Even in the proceedings leading up to their acquittal neither Michael nor Gerry had actually recounted the sequence of events and the emotions they awakened in such harrowing detail.
And Michael, who had been receiving professional help for depression and post traumatic stress disorder, said he would have to return to counselling when he returned to Waterford where he now lives with his family.
"I never ever went through a day like that in my life.
"It took me back to being a 17-year-old child again - that's how I felt.
"I had never spoken about it the way I did today (Tuesday) and things resurfaced that I'd never said before - things that were unimaginably painful.
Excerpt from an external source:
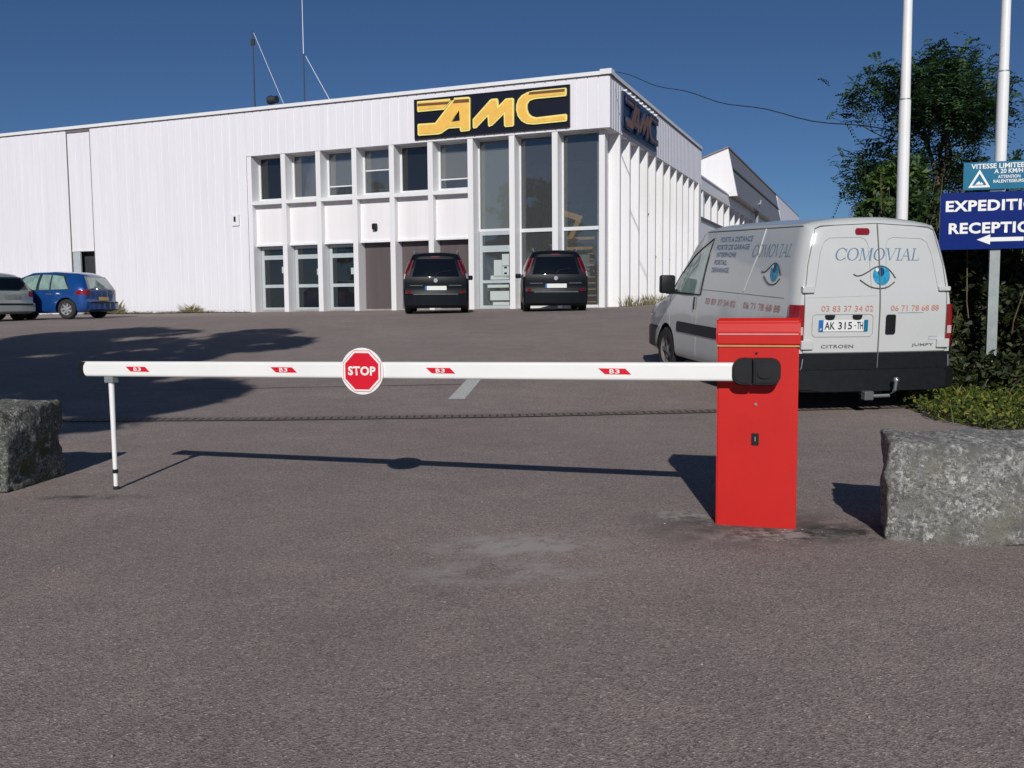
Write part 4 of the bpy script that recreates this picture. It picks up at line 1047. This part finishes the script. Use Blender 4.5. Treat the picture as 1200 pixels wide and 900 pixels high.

They violated our human rights - of that I have no doubt.
Fear
"What I remembered was the fear - a fear that never really left me. I remember vividly the police officers that were involved - they had a massive impact on my life. They destroyed me and I firmly believe the whole experience killed my father, simple as that."
According to the men, during the interrogation they were kicked and punched and their interrogators threatened to have their girlfriends and family members executed by the UVF.
They initially accused them of carrying out kneecappings but when they were worn down tossed in the murder charge.
Two days into the trial the four were offered a deal to plead guilty and accept 15 years imprisonment, or maintain their innocence and face a 30-year sentence for murder and other terrorist charges.
Fearing an unfair trial and on the advice of the Bishop of Derry, Dr Edward Daly, and their legal team they jumped bail.
Michael added: "We had no idea what was coming - we were children for God's sake - we'd never been in any sort of trouble, never been arrested before. We were like lambs to the slaughter.
"I can't speak for the rest of them - but I just wanted out of that barracks - away from the abuse. I didn't care where I was going."
Stephen Crumlish and Gerry Kelly were both interviewed by the Ombudsman's Office the following day.